Direction: Everything from the first line down to the line containing "COL = S.collection" is to be retyped exactly, both ends included, with pictures left out.

Information provided:
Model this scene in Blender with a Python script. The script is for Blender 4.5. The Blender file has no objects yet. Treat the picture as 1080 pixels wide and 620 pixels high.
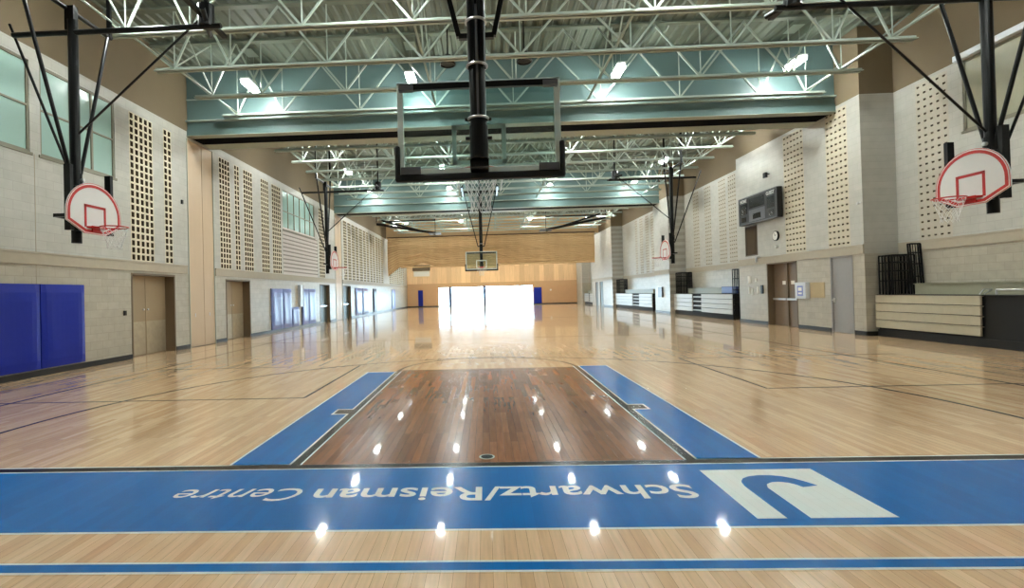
import bpy, math, random
from mathutils import Vector, Matrix
random.seed(7)
S = bpy.context.scene
COL = S.collection

# ------------------------------------------------------------------ camera
YAW, PITCH, ROLL = .0358, .0093, -.0261
sy, cy = math.sin(YAW), math.cos(YAW); sp, cp = math.sin(PITCH), math.cos(PITCH)
Fw = Vector((-sy*cp, cy*cp, sp)); Rt = Vector((cy, sy, 0)); Up = Rt.cross(Fw)
c_, s_ = math.cos(ROLL), math.sin(ROLL)
cx_ = Rt*c_ + Up*s_; cyv = -Rt*s_ + Up*c_; cz = -Fw
cam_data = bpy.data.cameras.new('camera'); cam = bpy.data.objects.new('camera', cam_data); COL.objects.link(cam)
cam.matrix_world = Matrix(((cx_.x, cyv.x, cz.x, 0), (cx_.y, cyv.y, cz.y, 0), (cx_.z, cyv.z, cz.z, 1.58), (0, 0, 0, 1)))
cam_data.sensor_fit = 'HORIZONTAL'; cam_data.sensor_width = 36
cam_data.lens = 530/1080*36
cam_data.shift_x = (540-493.23)/1080; cam_data.shift_y = (304.35-310)/1080
cam_data.clip_end = 300
S.camera = cam
# ------------------------------------------------------------------ light
LAMP_STRENGTH = 240
SKY_STRENGTH = 34
W = bpy.data.worlds.new('sky'); S.world = W; W.use_nodes = True
W.node_tree.nodes['Background'].inputs[0].default_value = (.70, .87, 1, 1)
W.node_tree.nodes['Background'].inputs[1].default_value = SKY_STRENGTH
S.view_settings.view_transform = 'Standard'; S.view_settings.look = 'None'
S.view_settings.exposure = -0.25; S.view_settings.gamma = 1; S.view_settings.use_curve_mapping = False
pl = bpy.data.lights.new('window_portal', 'AREA'); pl.shape = 'RECTANGLE'; pl.size = 11.9; pl.size_y = 2.5; pl.cycles.is_portal = True
po = bpy.data.objects.new('window_portal', pl); COL.objects.link(po)
po.location = (0, 63.5, 1.2); po.rotation_euler = (-math.pi/2, 0, 0)

# ------------------------------------------------------------------ helpers
def lin(c):
    return tuple(((v/255)/12.92 if v/255 <= .04045 else ((v/255+.055)/1.055)**2.4) for v in c)
def mat(name, rgb, rough=.5, metal=0, noise=0, nscale=8, bump=0, coat=0, spec=.5, stretch=(1,1,1), emit=None):
    m = bpy.data.materials.new(name); m.use_nodes = True
    nt = m.node_tree; b = nt.nodes['Principled BSDF']
    col = (*lin(rgb), 1)
    b.inputs['Base Color'].default_value = col
    b.inputs['Roughness'].default_value = rough; b.inputs['Metallic'].default_value = metal
    b.inputs['Coat Weight'].default_value = coat; b.inputs['Specular IOR Level'].default_value = spec
    g = nt.nodes.new('ShaderNodeNewGeometry')
    mp = nt.nodes.new('ShaderNodeMapping'); mp.inputs['Scale'].default_value = stretch
    nt.links.new(g.outputs['Position'], mp.inputs[0])
    n = nt.nodes.new('ShaderNodeTexNoise'); n.inputs['Scale'].default_value = nscale; n.inputs['Detail'].default_value = 4
    nt.links.new(mp.outputs[0], n.inputs['Vector'])
    if noise:
        mx = nt.nodes.new('ShaderNodeMix'); mx.data_type = 'RGBA'
        mx.inputs['A'].default_value = tuple(v*(1-noise) for v in col[:3])+(1,)
        mx.inputs['B'].default_value = tuple(min(1, v*(1+noise)) for v in col[:3])+(1,)
        nt.links.new(n.outputs['Fac'], mx.inputs['Factor']); nt.links.new(mx.outputs['Result'], b.inputs['Base Color'])
    if bump:
        bp = nt.nodes.new('ShaderNodeBump'); bp.inputs['Strength'].default_value = bump; bp.inputs['Distance'].default_value = .01
        nt.links.new(n.outputs['Fac'], bp.inputs['Height']); nt.links.new(bp.outputs[0], b.inputs['Normal'])
    if emit:
        b.inputs['Emission Color'].default_value = (*emit[:3], 1); b.inputs['Emission Strength'].default_value = emit[3]
    return m
def pos_vec(nt, order):
    g = nt.nodes.new('ShaderNodeNewGeometry'); sx = nt.nodes.new('ShaderNodeSeparateXYZ'); cb = nt.nodes.new('ShaderNodeCombineXYZ')
    nt.links.new(g.outputs['Position'], sx.inputs[0])
    for i, a in enumerate(order): nt.links.new(sx.outputs['XYZ'.index(a)], cb.inputs[i])
    return cb.outputs[0]
def brick_mat(name, c1, c2, cm, order, bw, bh, mortar, rough, bump=.2, bias=0, offset=.5, grain=None, coat=0, wave=0, freq=2):
    m = bpy.data.materials.new(name); m.use_nodes = True
    nt = m.node_tree; b = nt.nodes['Principled BSDF']; L = nt.links.new
    v = pos_vec(nt, order)
    br = nt.nodes.new('ShaderNodeTexBrick'); br.offset = offset; br.offset_frequency = freq
    br.inputs['Color1'].default_value = (*lin(c1), 1); br.inputs['Color2'].default_value = (*lin(c2), 1); br.inputs['Mortar'].default_value = (*lin(cm), 1)
    br.inputs['Scale'].default_value = 1; br.inputs['Brick Width'].default_value = bw; br.inputs['Row Height'].default_value = bh
    br.inputs['Mortar Size'].default_value = mortar; br.inputs['Mortar Smooth'].default_value = .3; br.inputs['Bias'].default_value = bias
    L(v, br.inputs['Vector']); out = br.outputs['Color']
    if grain:
        sc, amt, st = grain
        mp = nt.nodes.new('ShaderNodeMapping'); mp.inputs['Scale'].default_value = st; L(v, mp.inputs[0])
        n = nt.nodes.new('ShaderNodeTexNoise'); n.inputs['Scale'].default_value = sc; n.inputs['Detail'].default_value = 5; L(mp.outputs[0], n.inputs['Vector'])
        mr = nt.nodes.new('ShaderNodeMapRange'); mr.inputs['To Min'].default_value = 1-amt; mr.inputs['To Max'].default_value = 1+amt
        mr.inputs['From Min'].default_value = .3; mr.inputs['From Max'].default_value = .7; L(n.outputs['Fac'], mr.inputs['Value'])
        vm = nt.nodes.new('ShaderNodeVectorMath'); vm.operation = 'SCALE'; L(out, vm.inputs[0]); L(mr.outputs[0], vm.inputs['Scale']); out = vm.outputs[0]
    L(out, b.inputs['Base Color'])
    b.inputs['Roughness'].default_value = rough; b.inputs['Coat Weight'].default_value = coat; b.inputs['Coat Roughness'].default_value = .045
    if coat: b.inputs['Specular IOR Level'].default_value = .3 if coat > .5 else .08
    bp = nt.nodes.new('ShaderNodeBump'); bp.inputs['Strength'].default_value = bump; bp.inputs['Distance'].default_value = .003; bp.invert = True
    L(br.outputs['Fac'], bp.inputs['Height']); nrm = bp.outputs[0]
    if wave:
        mp = nt.nodes.new('ShaderNodeMapping'); mp.inputs['Scale'].default_value = (1.6, 16, 1); L(v, mp.inputs[0])
        n = nt.nodes.new('ShaderNodeTexNoise'); n.inputs['Scale'].default_value = 2.2; n.inputs['Detail'].default_value = 3; L(mp.outputs[0], n.inputs['Vector'])
        b2 = nt.nodes.new('ShaderNodeBump'); b2.inputs['Strength'].default_value = wave; b2.inputs['Distance'].default_value = .0025
        L(n.outputs['Fac'], b2.inputs['Height']); L(nrm, b2.inputs['Normal']); nrm = b2.outputs[0]
    L(nrm, b.inputs['Normal'])
    if coat: L(nrm, b.inputs['Coat Normal'])
    return m
def glass_mat(name, tint, gloss=.12):
    m = bpy.data.materials.new(name); m.use_nodes = True; nt = m.node_tree; nt.nodes.clear()
    o = nt.nodes.new('ShaderNodeOutputMaterial'); t = nt.nodes.new('ShaderNodeBsdfTransparent'); g = nt.nodes.new('ShaderNodeBsdfGlossy')
    t.inputs[0].default_value = (*lin(tint), 1); g.inputs['Roughness'].default_value = .03
    mx = nt.nodes.new('ShaderNodeMixShader'); mx.inputs[0].default_value = gloss
    nt.links.new(t.outputs[0], mx.inputs[1]); nt.links.new(g.outputs[0], mx.inputs[2]); nt.links.new(mx.outputs[0], o.inputs[0])
    return m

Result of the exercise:
Model this scene in Blender with a Python script. The script is for Blender 4.5. The Blender file has no objects yet. Treat the picture as 1080 pixels wide and 620 pixels high.
import bpy, math, random
from mathutils import Vector, Matrix
random.seed(7)
S = bpy.context.scene
COL = S.collection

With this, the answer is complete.